* begin GIVEN INFORMATION *
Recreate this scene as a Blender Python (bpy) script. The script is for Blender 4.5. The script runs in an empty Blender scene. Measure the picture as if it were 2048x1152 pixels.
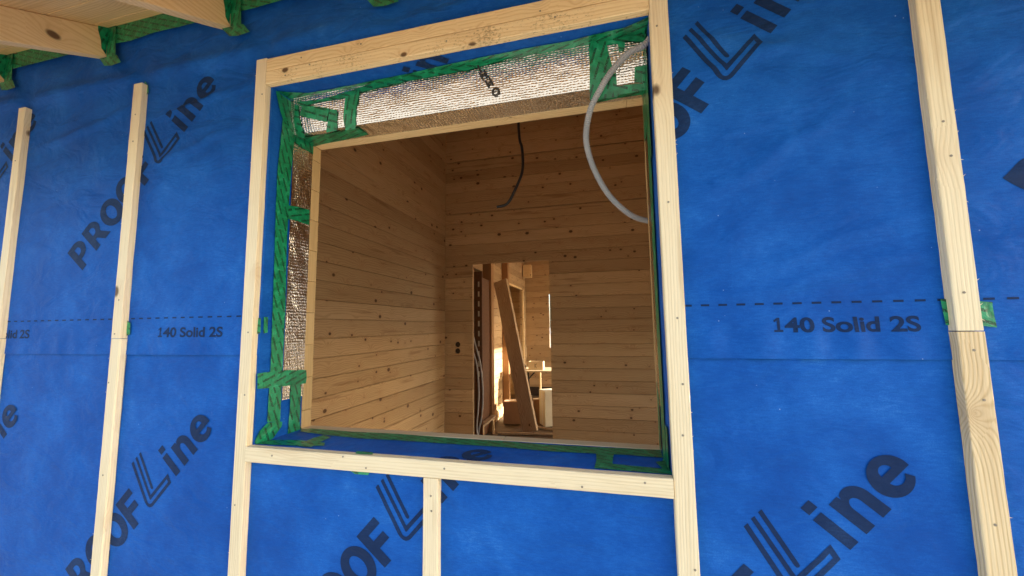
import bpy, bmesh, math, random
from mathutils import Vector, Matrix, noise
random.seed(7)
R_ = math.radians
S = bpy.context.scene
C = S.collection
# ---------------------------------------------------------------- camera
cam_d = bpy.data.cameras.new('camera'); cam = bpy.data.objects.new('camera', cam_d); C.objects.link(cam)
cam_d.sensor_width = 36; cam_d.lens = 13.657; cam_d.clip_start = .02; cam_d.clip_end = 2000
cam.matrix_world = Matrix(((.9710077, .0359304, .2363326, 0), (.2387163, -.0936581, -.9665623, -1),
                           (-.0125945, .9949559, -.0995199, 0), (0, 0, 0, 1)))
S.camera = cam
# ---------------------------------------------------------------- sky, sun, exposure
SUN_EL, SUN_AZ = 21, 4          # elevation; azimuth from +x towards +y (behind the wall)
w = bpy.data.worlds.new('World'); S.world = w; w.use_nodes = True
nt = w.node_tree; bg = nt.nodes['Background']
sky = nt.nodes.new('ShaderNodeTexSky'); sky.sky_type = 'NISHITA'; sky.sun_disc = False
sky.sun_elevation = R_(SUN_EL); sky.sun_rotation = R_(90 - SUN_AZ)
sky.air_density = 1.0; sky.dust_density = 2.6; sky.ozone_density = .8; sky.altitude = 200
nt.links.new(sky.outputs[0], bg.inputs[0]); bg.inputs[1].default_value = .15
sl = bpy.data.lights.new('sun', 'SUN'); sl.energy = 5.0; sl.angle = R_(.6); sl.color = (1, .93, .82)
so = bpy.data.objects.new('sun', sl); C.objects.link(so)
sd = Vector((math.cos(R_(SUN_EL))*math.cos(R_(SUN_AZ)), math.cos(R_(SUN_EL))*math.sin(R_(SUN_AZ)), math.sin(R_(SUN_EL))))
so.rotation_euler = sd.to_track_quat('Z', 'Y').to_euler(); so.location = sd*20
S.view_settings.view_transform = 'Standard'; S.view_settings.look = 'None'
S.view_settings.gamma = 1; S.view_settings.use_curve_mapping = False
S.view_settings.exposure = 1.68
S.cycles.max_bounces = 10; S.cycles.diffuse_bounces = 7; S.cycles.glossy_bounces = 4
S.cycles.sample_clamp_indirect = 4

# ---------------------------------------------------------------- helpers
def tag(o, label=None, cat=None, group=None, kind=None):
    if label: o['label'] = label
    if cat: o['category'] = cat
    if group: o['group'] = group
    if kind: o['kind'] = kind
    return o
def empty(name, loc=(0, 0, 0)):
    o = bpy.data.objects.new(name, None); o.location = loc; o.empty_display_size = .05; C.objects.link(o); return o
def obj(name, bm, mat, parent=None, loc=None, smooth=False):
    """link the bmesh (given in world coordinates) as one object with its origin at loc"""
    pl = Vector(parent.location) if parent else Vector((0, 0, 0))
    if parent and parent.parent: pl = pl + Vector(parent.parent.location)
    L = Vector(loc) if loc is not None else pl
    bmesh.ops.translate(bm, verts=bm.verts, vec=-L)
    me = bpy.data.meshes.new(name); bm.to_mesh(me); bm.free()
    me.materials.append(mat)
    if smooth: me.polygons.foreach_set('use_smooth', [True]*len(me.polygons))
    o = bpy.data.objects.new(name, me); C.objects.link(o)
    if parent: o.parent = parent
    o.location = L - pl
    return o
def box(bm, x0, x1, y0, y1, z0, z1, bev=0, rnd=None):
    r = bmesh.ops.create_cube(bm, size=1)
    vs = r['verts']
    bmesh.ops.scale(bm, vec=(x1-x0, y1-y0, z1-z0), verts=vs)
    bmesh.ops.translate(bm, vec=((x0+x1)/2, (y0+y1)/2, (z0+z1)/2), verts=vs)
    fs = list({f for v in vs for f in v.link_faces})
    if bev:
        es = list({e for v in vs for e in v.link_edges})
        rb = bmesh.ops.bevel(bm, geom=es, offset=bev, segments=1, affect='EDGES', profile=.5)
        vs = [v for v in rb['verts']]
        fs = list({f for v in vs for f in v.link_faces})
    if rnd is not None:
        lay = bm.loops.layers.float_color.get('bd') or bm.loops.layers.float_color.new('bd')
        for f in fs:
            for l in f.loops: l[lay] = (rnd, rnd, rnd, 1)
    return vs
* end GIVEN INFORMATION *
The listing above needs to be output again exactly. Don't include the pictures.

Recreate this scene as a Blender Python (bpy) script. The script is for Blender 4.5. The script runs in an empty Blender scene. Measure the picture as if it were 2048x1152 pixels.
import bpy, bmesh, math, random
from mathutils import Vector, Matrix, noise
random.seed(7)
R_ = math.radians
S = bpy.context.scene
C = S.collection
# ---------------------------------------------------------------- camera
cam_d = bpy.data.cameras.new('camera'); cam = bpy.data.objects.new('camera', cam_d); C.objects.link(cam)
cam_d.sensor_width = 36; cam_d.lens = 13.657; cam_d.clip_start = .02; cam_d.clip_end = 2000
cam.matrix_world = Matrix(((.9710077, .0359304, .2363326, 0), (.2387163, -.0936581, -.9665623, -1),
                           (-.0125945, .9949559, -.0995199, 0), (0, 0, 0, 1)))
S.camera = cam
# ---------------------------------------------------------------- sky, sun, exposure
SUN_EL, SUN_AZ = 21, 4          # elevation; azimuth from +x towards +y (behind the wall)
w = bpy.data.worlds.new('World'); S.world = w; w.use_nodes = True
nt = w.node_tree; bg = nt.nodes['Background']
sky = nt.nodes.new('ShaderNodeTexSky'); sky.sky_type = 'NISHITA'; sky.sun_disc = False
sky.sun_elevation = R_(SUN_EL); sky.sun_rotation = R_(90 - SUN_AZ)
sky.air_density = 1.0; sky.dust_density = 2.6; sky.ozone_density = .8; sky.altitude = 200
nt.links.new(sky.outputs[0], bg.inputs[0]); bg.inputs[1].default_value = .15
sl = bpy.data.lights.new('sun', 'SUN'); sl.energy = 5.0; sl.angle = R_(.6); sl.color = (1, .93, .82)
so = bpy.data.objects.new('sun', sl); C.objects.link(so)
sd = Vector((math.cos(R_(SUN_EL))*math.cos(R_(SUN_AZ)), math.cos(R_(SUN_EL))*math.sin(R_(SUN_AZ)), math.sin(R_(SUN_EL))))
so.rotation_euler = sd.to_track_quat('Z', 'Y').to_euler(); so.location = sd*20
S.view_settings.view_transform = 'Standard'; S.view_settings.look = 'None'
S.view_settings.gamma = 1; S.view_settings.use_curve_mapping = False
S.view_settings.exposure = 1.68
S.cycles.max_bounces = 10; S.cycles.diffuse_bounces = 7; S.cycles.glossy_bounces = 4
S.cycles.sample_clamp_indirect = 4

# ---------------------------------------------------------------- helpers
def tag(o, label=None, cat=None, group=None, kind=None):
    if label: o['label'] = label
    if cat: o['category'] = cat
    if group: o['group'] = group
    if kind: o['kind'] = kind
    return o
def empty(name, loc=(0, 0, 0)):
    o = bpy.data.objects.new(name, None); o.location = loc; o.empty_display_size = .05; C.objects.link(o); return o
def obj(name, bm, mat, parent=None, loc=None, smooth=False):
    """link the bmesh (given in world coordinates) as one object with its origin at loc"""
    pl = Vector(parent.location) if parent else Vector((0, 0, 0))
    if parent and parent.parent: pl = pl + Vector(parent.parent.location)
    L = Vector(loc) if loc is not None else pl
    bmesh.ops.translate(bm, verts=bm.verts, vec=-L)
    me = bpy.data.meshes.new(name); bm.to_mesh(me); bm.free()
    me.materials.append(mat)
    if smooth: me.polygons.foreach_set('use_smooth', [True]*len(me.polygons))
    o = bpy.data.objects.new(name, me); C.objects.link(o)
    if parent: o.parent = parent
    o.location = L - pl
    return o
def box(bm, x0, x1, y0, y1, z0, z1, bev=0, rnd=None):
    r = bmesh.ops.create_cube(bm, size=1)
    vs = r['verts']
    bmesh.ops.scale(bm, vec=(x1-x0, y1-y0, z1-z0), verts=vs)
    bmesh.ops.translate(bm, vec=((x0+x1)/2, (y0+y1)/2, (z0+z1)/2), verts=vs)
    fs = list({f for v in vs for f in v.link_faces})
    if bev:
        es = list({e for v in vs for e in v.link_edges})
        rb = bmesh.ops.bevel(bm, geom=es, offset=bev, segments=1, affect='EDGES', profile=.5)
        vs = [v for v in rb['verts']]
        fs = list({f for v in vs for f in v.link_faces})
    if rnd is not None:
        lay = bm.loops.layers.float_color.get('bd') or bm.loops.layers.float_color.new('bd')
        for f in fs:
            for l in f.loops: l[lay] = (rnd, rnd, rnd, 1)
    return vs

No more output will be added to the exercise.